Castro was 15 at the time, though, so if this happened in the U.S. court system the dispute would go nowhere. Kids can’t agree to contracts like that and parents can’t sign away their kids’ rights like that. Presumably the system works a bit differently in the Dominican Republic.

Castro won’t go hungry — he signed a $60 million contract extension with the Cubs last year — but this takes a bite. And it seems crazy that it should have to.

  1. eshine76 - Dec 19, 2013 at 2:18 PM

    I wonder if dad is going to wake up one morning with a “For Sale” sign on his lawn and a note from his son.

    • yahmule - Dec 19, 2013 at 2:37 PM

      I wonder if he’ll give a damn while he counts his kickback money.

  2. slaugin - Dec 19, 2013 at 2:21 PM

    That’s messed up

  3. seanb20124 - Dec 19, 2013 at 2:32 PM

    I wonder if he keeps his money in Dominican banks?

  4. karlkolchak - Dec 19, 2013 at 2:38 PM

    “Castro was 15 at the time…”

    Allegedly.

    • yahmule - Dec 19, 2013 at 2:51 PM

      He acts like he’s 15 now.

      • Reflex - Dec 19, 2013 at 3:56 PM

        Do you ever say anything nice about anyone? Just curious.

      • yahmule - Dec 19, 2013 at 5:01 PM

        All the time. For example, I think Reflex is an awesome handle. Doesn’t make me think of Duran Duran or anything.

      • Reflex - Dec 19, 2013 at 5:30 PM

        Seven of the Ragged Tiger is my all time fav pop 80′s album.

        My point, though, is you seem to be on quite a roll lately where nothing nice is said. I don’t remember you being that way this summer, so I’m not sure what’s bugging you.

      • Reflex - Dec 19, 2013 at 5:31 PM

        That said, my handle is not due to Duran Duran. Its a handle I was using on the internet back in 1994 and it stuck.

  5. jm91rs - Dec 19, 2013 at 3:02 PM

    This is a messed up situation but I could definitely see a talented youth baseball player going to an academy and making such an offer if they thought it would help him reach the majors. The fact that they weren’t smart enough to sign a deal that capped at a certain number (obviously no baseball school is worth a multi million dollar tuition) is the troubling part.

    • jazynaz - Dec 19, 2013 at 9:14 PM

      if his dad was willing to sign away a percentage of his sons earnings “forever”, his dad must not have had much/any faith that starlin would make it to MLB, and a salary of $60M. how sad to be sold (out) by your own parents.

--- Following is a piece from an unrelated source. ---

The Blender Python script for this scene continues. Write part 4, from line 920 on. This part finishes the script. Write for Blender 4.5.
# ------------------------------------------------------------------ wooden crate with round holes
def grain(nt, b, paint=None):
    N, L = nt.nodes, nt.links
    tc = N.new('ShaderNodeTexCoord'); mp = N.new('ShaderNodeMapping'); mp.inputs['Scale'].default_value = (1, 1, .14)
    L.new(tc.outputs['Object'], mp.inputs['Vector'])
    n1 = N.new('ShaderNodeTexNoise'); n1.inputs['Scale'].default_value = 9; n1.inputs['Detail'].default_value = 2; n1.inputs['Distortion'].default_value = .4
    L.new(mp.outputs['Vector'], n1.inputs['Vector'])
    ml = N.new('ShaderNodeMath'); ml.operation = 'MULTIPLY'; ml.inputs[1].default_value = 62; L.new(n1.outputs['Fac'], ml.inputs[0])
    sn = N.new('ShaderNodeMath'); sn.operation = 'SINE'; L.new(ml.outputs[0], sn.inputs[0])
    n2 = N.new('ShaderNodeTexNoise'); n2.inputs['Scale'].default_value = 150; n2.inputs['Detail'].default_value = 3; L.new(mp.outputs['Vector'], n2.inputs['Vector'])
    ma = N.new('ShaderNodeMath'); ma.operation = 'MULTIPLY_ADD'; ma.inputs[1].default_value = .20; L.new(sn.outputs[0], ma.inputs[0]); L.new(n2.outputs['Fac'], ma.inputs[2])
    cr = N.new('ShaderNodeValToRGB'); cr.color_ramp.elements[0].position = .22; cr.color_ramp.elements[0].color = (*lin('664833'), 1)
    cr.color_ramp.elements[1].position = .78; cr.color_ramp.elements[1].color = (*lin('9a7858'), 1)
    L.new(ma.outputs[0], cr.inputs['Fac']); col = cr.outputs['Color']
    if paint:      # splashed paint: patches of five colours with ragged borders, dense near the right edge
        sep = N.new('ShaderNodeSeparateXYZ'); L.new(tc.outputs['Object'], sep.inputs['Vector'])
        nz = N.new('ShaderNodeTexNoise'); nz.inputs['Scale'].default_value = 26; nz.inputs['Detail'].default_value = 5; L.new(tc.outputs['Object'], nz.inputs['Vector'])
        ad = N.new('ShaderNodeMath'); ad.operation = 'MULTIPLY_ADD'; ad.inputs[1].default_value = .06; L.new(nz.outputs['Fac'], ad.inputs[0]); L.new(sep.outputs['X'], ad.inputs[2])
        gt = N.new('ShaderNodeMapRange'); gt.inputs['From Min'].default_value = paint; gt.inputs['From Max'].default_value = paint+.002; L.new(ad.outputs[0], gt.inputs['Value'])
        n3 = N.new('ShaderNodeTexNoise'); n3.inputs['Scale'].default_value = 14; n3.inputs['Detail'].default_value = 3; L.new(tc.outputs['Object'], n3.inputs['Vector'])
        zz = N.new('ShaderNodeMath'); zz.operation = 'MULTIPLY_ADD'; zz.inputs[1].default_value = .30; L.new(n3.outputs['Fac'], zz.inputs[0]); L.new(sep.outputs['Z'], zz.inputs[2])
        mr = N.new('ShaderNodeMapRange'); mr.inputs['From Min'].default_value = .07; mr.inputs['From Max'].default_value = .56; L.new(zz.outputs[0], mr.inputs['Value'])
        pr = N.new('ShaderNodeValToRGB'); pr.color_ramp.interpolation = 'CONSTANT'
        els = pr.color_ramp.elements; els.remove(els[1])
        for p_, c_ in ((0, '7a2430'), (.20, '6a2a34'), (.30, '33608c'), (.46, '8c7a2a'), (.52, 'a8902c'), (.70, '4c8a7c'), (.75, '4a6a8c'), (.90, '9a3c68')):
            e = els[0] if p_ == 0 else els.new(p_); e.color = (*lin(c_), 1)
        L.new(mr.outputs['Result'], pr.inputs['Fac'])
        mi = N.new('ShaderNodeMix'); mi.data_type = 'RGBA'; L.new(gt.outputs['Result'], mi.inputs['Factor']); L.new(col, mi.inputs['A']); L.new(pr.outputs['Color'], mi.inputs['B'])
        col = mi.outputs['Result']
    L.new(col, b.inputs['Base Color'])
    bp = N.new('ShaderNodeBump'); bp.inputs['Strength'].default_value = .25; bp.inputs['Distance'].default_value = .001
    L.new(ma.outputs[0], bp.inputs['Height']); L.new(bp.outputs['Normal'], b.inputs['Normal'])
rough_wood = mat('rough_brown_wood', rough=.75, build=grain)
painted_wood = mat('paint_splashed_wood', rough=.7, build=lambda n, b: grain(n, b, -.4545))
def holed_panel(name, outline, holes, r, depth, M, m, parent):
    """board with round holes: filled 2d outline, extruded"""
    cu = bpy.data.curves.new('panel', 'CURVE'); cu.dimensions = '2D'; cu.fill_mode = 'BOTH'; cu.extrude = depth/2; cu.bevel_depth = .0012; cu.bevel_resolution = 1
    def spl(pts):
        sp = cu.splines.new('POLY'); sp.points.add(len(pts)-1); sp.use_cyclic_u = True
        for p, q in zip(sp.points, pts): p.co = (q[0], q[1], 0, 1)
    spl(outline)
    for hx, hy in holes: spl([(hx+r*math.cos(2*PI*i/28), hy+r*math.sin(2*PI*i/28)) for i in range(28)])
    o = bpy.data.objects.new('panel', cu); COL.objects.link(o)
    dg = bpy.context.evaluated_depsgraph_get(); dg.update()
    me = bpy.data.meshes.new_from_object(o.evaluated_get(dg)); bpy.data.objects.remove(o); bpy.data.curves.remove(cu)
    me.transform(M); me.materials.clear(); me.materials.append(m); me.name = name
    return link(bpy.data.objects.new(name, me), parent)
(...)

  6. atepper001 - Dec 19, 2013 at 3:28 PM

    huge glaring hole here (not just his glove at SS). He paid 3.6M for what, to settle for all future earnings now or to pay back for earnings already earned and not paid to the school? He has only earned ~6M so far so, 3.6M of 6 indicate his father sold 60% of his earnings. maybe he got a large signing bonus or something but, something is missing here…

    • jwbiii - Dec 19, 2013 at 5:43 PM

      $50k signing bonus. . . that ain’t it.

  7. louhudson23 - Dec 20, 2013 at 4:39 AM

    Right or wrong,this is how business is done there,and the schools provide a great deal of support,coaching,conditioning and exposure(however limited or primitive compared to U.S).Unlike in the U.S. where such a baseball school has the opportunity to charge parents for their services,these schools students(and parents) pay little or nothing and the whole system depends on a player like Starling making it and covering the costs(and providing some profit) for all of those who do not make it.There are no school leagues,rec leagues,Little League teams.This is it. Perhaps a million or two of the billions in profit from MLB could create such leagues and teams and provide a centralised training facility and program and eliminate such a flawed system. But that would possibly mean less profit,and in our Trickle Down world ,that just isn’t going to happen.